Não bastasse isso, os atores foram escolhidos a dedo, cada um trazendo pequenos cacoetes estilísticos pra série – Jessie Mei Li como Alina com um vocabulário enorme de olhares chorosos e pidões, Archie Renaux como Mel, o guri bonzinho que teve que virar brucutu pra sobreviver num mundo tosco e que tem aquela cara exata de paladino burro, pronto pra se sacrificar por sua mocinha, Freddy Carter como Kaz tem um rosto e um olhar que passa, ao mesmo tempo, raiva e frieza, e que parece estar sempre planejando a próxima reviravolta, Kit Young como Jasper tem o sorriso maroto do pistoleiro salafrário, pronto pra atirar primeiro, que deixaria Han Solo orgulhoso, e Amita Suma dá a Inej o peso de alguém que já se sofreu mais do que uma pessoa é capaz de sofrer e não quer jamais retornar à prostituição. Fechando a lista (que poderia se estender ainda mais, pois há tantos personagens secundários memoráveis que eu poderia passar páginas e páginas falando de cada um deles) está Ben Barnes (o príncipe Caspian de Nárnia, O Retrato de Dorian Gray, Billy Russo da série O Justiceiro, e vários outros papéis bacanas) como o General Kirigan, com aquele ar aristocrático, experiente e sedutor de “Homem da Capa Preta”.

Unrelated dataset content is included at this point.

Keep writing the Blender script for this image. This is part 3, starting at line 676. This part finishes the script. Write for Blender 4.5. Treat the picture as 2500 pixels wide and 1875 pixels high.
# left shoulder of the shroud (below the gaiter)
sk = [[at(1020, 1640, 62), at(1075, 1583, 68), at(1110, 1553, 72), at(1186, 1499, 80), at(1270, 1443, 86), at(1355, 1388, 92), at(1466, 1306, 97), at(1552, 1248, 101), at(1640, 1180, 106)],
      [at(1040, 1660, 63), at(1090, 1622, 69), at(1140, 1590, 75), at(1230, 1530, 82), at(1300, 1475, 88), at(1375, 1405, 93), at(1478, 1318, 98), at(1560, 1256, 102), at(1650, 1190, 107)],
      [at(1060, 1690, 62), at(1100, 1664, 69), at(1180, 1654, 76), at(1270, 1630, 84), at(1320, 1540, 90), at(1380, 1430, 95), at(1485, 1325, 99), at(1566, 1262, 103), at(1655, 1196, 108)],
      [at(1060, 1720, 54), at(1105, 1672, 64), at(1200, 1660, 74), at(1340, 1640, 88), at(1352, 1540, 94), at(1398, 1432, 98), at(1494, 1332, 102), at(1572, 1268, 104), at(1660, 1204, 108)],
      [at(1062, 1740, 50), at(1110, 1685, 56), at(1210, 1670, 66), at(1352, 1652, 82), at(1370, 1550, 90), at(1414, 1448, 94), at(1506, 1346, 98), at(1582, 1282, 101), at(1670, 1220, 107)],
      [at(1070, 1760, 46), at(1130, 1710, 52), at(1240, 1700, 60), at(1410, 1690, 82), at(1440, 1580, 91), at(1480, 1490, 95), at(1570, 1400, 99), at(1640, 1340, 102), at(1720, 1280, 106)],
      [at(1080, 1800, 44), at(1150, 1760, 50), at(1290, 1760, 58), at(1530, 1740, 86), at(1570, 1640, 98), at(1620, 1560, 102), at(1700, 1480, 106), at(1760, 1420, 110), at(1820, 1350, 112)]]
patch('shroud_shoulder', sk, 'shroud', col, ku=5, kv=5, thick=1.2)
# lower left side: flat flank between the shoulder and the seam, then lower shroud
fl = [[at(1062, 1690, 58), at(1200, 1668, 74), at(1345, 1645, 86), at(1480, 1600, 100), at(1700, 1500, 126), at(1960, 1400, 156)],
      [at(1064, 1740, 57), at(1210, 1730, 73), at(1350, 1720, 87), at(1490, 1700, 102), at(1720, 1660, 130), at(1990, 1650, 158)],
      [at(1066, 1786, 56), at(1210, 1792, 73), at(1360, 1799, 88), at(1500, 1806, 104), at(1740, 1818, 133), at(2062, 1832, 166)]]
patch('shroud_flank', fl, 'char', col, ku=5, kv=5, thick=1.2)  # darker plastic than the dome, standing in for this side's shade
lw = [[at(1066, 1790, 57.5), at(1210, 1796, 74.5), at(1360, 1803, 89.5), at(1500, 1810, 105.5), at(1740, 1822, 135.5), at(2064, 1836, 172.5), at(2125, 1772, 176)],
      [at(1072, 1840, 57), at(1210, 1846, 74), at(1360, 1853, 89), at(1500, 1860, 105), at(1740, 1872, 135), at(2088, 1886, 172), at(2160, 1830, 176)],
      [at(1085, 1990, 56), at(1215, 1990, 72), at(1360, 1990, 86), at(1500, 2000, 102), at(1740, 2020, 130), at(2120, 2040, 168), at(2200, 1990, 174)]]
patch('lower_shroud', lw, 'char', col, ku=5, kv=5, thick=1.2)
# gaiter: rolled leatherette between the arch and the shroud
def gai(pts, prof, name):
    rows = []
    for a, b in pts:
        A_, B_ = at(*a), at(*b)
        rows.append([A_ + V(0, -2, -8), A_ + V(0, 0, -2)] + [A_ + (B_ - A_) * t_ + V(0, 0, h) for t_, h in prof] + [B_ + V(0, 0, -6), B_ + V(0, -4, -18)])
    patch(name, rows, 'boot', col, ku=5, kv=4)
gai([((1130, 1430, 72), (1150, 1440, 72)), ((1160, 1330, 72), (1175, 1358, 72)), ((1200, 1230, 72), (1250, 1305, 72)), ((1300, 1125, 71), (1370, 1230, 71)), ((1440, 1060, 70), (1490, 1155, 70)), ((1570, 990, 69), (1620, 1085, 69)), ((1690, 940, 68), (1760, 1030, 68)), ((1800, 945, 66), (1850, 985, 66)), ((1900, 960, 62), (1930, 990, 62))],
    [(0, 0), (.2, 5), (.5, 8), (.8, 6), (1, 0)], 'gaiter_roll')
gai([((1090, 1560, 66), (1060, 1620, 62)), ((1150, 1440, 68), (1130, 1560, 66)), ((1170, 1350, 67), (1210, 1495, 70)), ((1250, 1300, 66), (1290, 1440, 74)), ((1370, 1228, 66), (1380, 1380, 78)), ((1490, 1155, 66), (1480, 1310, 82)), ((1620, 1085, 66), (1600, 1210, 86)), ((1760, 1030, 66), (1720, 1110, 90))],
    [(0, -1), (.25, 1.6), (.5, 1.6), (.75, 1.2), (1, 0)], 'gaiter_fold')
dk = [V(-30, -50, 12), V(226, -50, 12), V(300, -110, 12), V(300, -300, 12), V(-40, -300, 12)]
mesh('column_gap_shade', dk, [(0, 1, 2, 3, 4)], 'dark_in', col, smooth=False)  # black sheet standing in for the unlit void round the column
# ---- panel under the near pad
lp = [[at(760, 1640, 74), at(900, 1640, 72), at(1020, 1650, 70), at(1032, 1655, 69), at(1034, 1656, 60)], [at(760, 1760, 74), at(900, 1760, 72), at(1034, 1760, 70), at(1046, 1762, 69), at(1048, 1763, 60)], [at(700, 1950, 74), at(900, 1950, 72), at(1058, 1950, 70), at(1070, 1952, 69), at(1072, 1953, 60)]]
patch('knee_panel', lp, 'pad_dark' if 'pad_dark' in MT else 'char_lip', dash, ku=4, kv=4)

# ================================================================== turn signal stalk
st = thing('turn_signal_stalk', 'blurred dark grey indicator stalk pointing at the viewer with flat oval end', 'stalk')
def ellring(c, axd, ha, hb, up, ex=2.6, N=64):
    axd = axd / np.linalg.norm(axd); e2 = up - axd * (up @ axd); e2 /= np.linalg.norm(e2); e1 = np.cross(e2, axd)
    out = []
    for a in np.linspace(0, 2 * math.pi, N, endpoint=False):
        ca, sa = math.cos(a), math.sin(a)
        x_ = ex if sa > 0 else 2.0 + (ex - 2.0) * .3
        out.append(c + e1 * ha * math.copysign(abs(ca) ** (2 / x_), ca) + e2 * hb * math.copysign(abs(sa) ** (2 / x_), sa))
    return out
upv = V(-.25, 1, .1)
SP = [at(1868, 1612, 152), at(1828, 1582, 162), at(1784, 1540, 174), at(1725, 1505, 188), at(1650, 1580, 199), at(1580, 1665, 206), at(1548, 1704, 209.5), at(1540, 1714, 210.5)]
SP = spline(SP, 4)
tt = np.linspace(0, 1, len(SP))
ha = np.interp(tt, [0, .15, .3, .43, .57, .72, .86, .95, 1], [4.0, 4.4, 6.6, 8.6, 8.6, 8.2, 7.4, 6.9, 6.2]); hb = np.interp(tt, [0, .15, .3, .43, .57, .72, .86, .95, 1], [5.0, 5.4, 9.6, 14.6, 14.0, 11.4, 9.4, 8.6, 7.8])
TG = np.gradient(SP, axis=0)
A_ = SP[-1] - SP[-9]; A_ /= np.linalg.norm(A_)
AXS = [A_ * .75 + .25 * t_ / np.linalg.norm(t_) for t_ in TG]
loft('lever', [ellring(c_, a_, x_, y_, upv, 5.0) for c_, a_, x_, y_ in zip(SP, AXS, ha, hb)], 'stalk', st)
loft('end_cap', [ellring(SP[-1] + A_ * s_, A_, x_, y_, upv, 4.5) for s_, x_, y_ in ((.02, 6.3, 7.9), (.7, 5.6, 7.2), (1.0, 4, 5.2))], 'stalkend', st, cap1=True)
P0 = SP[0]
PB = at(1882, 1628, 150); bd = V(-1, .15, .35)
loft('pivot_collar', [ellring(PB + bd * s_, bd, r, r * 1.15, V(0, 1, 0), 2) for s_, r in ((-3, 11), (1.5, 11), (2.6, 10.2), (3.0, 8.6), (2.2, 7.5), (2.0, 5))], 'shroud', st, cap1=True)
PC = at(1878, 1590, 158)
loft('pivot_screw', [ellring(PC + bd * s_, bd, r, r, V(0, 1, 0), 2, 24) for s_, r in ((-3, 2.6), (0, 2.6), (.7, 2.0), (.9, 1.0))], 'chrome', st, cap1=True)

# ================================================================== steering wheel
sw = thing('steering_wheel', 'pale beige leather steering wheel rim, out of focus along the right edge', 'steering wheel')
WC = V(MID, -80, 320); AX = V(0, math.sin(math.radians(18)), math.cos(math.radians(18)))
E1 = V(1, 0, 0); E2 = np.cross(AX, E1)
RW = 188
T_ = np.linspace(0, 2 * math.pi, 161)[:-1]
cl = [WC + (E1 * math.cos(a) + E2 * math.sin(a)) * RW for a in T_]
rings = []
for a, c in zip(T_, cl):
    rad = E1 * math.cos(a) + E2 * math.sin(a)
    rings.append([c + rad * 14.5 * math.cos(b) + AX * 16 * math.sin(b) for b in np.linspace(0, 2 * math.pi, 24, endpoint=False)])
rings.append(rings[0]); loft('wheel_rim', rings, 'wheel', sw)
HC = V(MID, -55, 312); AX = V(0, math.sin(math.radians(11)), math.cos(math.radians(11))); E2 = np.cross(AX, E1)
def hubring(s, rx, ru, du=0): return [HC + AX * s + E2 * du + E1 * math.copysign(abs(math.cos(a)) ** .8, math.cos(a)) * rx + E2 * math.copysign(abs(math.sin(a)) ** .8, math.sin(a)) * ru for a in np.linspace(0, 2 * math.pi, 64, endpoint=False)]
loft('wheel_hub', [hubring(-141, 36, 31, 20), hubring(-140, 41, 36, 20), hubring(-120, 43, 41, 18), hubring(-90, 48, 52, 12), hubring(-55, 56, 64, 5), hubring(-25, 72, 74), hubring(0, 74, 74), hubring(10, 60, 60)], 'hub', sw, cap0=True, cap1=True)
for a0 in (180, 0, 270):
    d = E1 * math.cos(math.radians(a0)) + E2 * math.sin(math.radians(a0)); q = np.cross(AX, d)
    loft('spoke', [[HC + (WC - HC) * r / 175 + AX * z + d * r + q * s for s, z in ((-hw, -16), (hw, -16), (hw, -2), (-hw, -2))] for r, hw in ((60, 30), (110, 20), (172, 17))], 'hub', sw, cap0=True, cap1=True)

A série tem tudo que se pode querer pra uma maratona de fim-de-semana: cenários bacanas, indumentária, cenografia e efeitos impecáveis, magia, monstro, porradaria, aquela coisa bobinha mas gostosa de história coming of age de livro adolescente, com a tensão sexual mal resolvida entre Alina e Mal, ou a figura do General Kirigan tentando (mas fingindo não tentar) arrebatar o coração da moça, e um universo criado com tantas nuances e detalhes que me senti frustrado quando percebi que só haviam 8 episódios e não os costumeiros 10. A julgar pela repercussão, teremos mais temporadas e que bom! Aguardarei com gosto.